##### RECORDED INFORMATION #####
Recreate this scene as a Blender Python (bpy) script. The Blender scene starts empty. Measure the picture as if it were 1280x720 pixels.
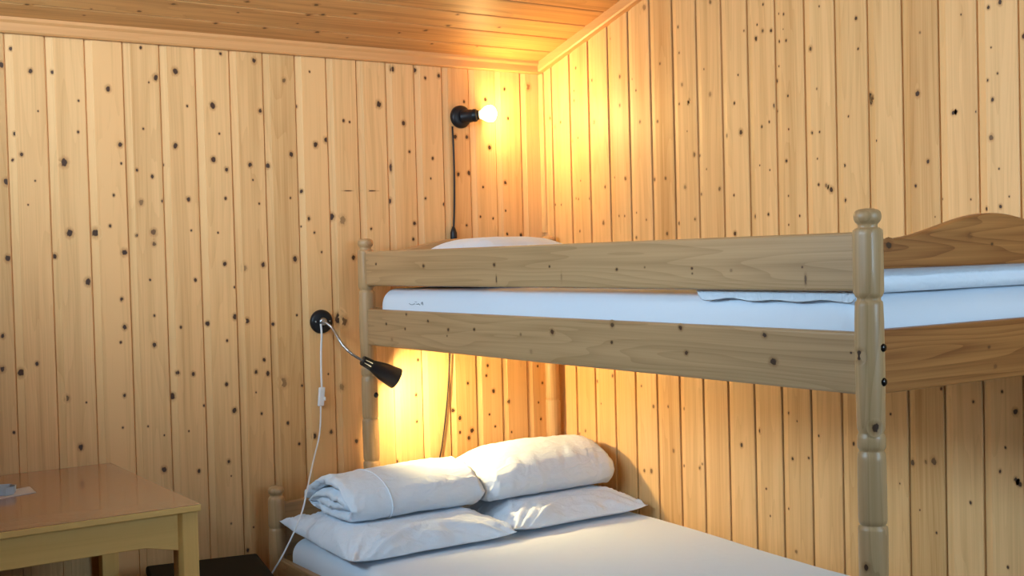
import bpy, bmesh, math, random
from mathutils import Vector, Matrix, noise
random.seed(7)
SC = bpy.context.scene
SKY, BULB_A, BULB_B, EXPO = 22.0, 520.0, 2300.0, 0.1
SPOT_A, SPOT_B = 70.0, 62.0
COL = SC.collection
PI = math.pi

# ------------------------------------------------------------------ camera
F_PX, YAW, PITCH, ROLL = 1497.335, 0.5913829, 0.0256993, -0.0259358
CAM = Vector((-2.671, -3.745, 1.34))
_fwd = Vector((math.sin(YAW)*math.cos(PITCH), math.cos(YAW)*math.cos(PITCH), -math.sin(PITCH)))
_right = Vector((math.cos(YAW), -math.sin(YAW), 0))
_up = _right.cross(_fwd)
RIGHT = math.cos(ROLL)*_right + math.sin(ROLL)*_up
UP = -math.sin(ROLL)*_right + math.cos(ROLL)*_up
FWD = _fwd
cd = bpy.data.cameras.new('camera')
cam = bpy.data.objects.new('camera', cd)
COL.objects.link(cam)
cd.sensor_width = 36.0
cd.lens = F_PX*36.0/1280.0
cd.clip_start = 0.02
mw = Matrix((RIGHT, UP, -FWD)).transposed().to_4x4()
mw.translation = CAM
cam.matrix_world = mw
SC.camera = cam

def ray(px, py):
    return (px-640)/F_PX*RIGHT - (py-360)/F_PX*UP + FWD
def on(px, py, ax, v):
    """world point seen at a photograph pixel, on the plane coordinate[ax] = v"""
    r = ray(px, py)
    return CAM + r*((v-CAM[ax])/r[ax])

# ------------------------------------------------------------------ helpers
def tag(o, label=None, cat=None, group=None, kind=None):
    if label: o['label'] = label
    if cat: o['category'] = cat
    if group: o['group'] = group
    if kind: o['kind'] = kind
    return o
def thing(name, label, cat, loc, group=None):
    o = bpy.data.objects.new(name, None)
    o.empty_display_size = 0.1
    COL.objects.link(o)
    o.location = loc
    return tag(o, label, cat, group)
def root_of(o):
    while o.parent: o = o.parent
    return o
def link(name, bm, mat, parent=None, smooth=False, origin=None, angle=None):
    """link a bmesh (world coordinates) as one mesh object, child of parent if given"""
    me = bpy.data.meshes.new(name)
    off = Vector((0, 0, 0))
    if parent: off = Vector(root_of(parent).location)
    elif origin is not None: off = Vector(origin)
    if off.length: bmesh.ops.translate(bm, verts=bm.verts[:], vec=-off)
    bm.normal_update()
    bm.to_mesh(me); bm.free()
    for m in (mat if isinstance(mat, (list, tuple)) else [mat]): me.materials.append(m)
    if smooth:
        for p in me.polygons: p.use_smooth = True
        if angle is not None:
            try: me.set_sharp_from_angle(angle=angle)
            except Exception: pass
    o = bpy.data.objects.new(name, me)
    COL.objects.link(o)
    if parent: o.parent = parent
    else: o.location = off
    return o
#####
SET PROBLEM: From the first line above through the line containing "PI = math.pi", copy everything exactly, without the pictures.

FULL OUTPUT:
Recreate this scene as a Blender Python (bpy) script. The Blender scene starts empty. Measure the picture as if it were 1280x720 pixels.
import bpy, bmesh, math, random
from mathutils import Vector, Matrix, noise
random.seed(7)
SC = bpy.context.scene
SKY, BULB_A, BULB_B, EXPO = 22.0, 520.0, 2300.0, 0.1
SPOT_A, SPOT_B = 70.0, 62.0
COL = SC.collection
PI = math.pi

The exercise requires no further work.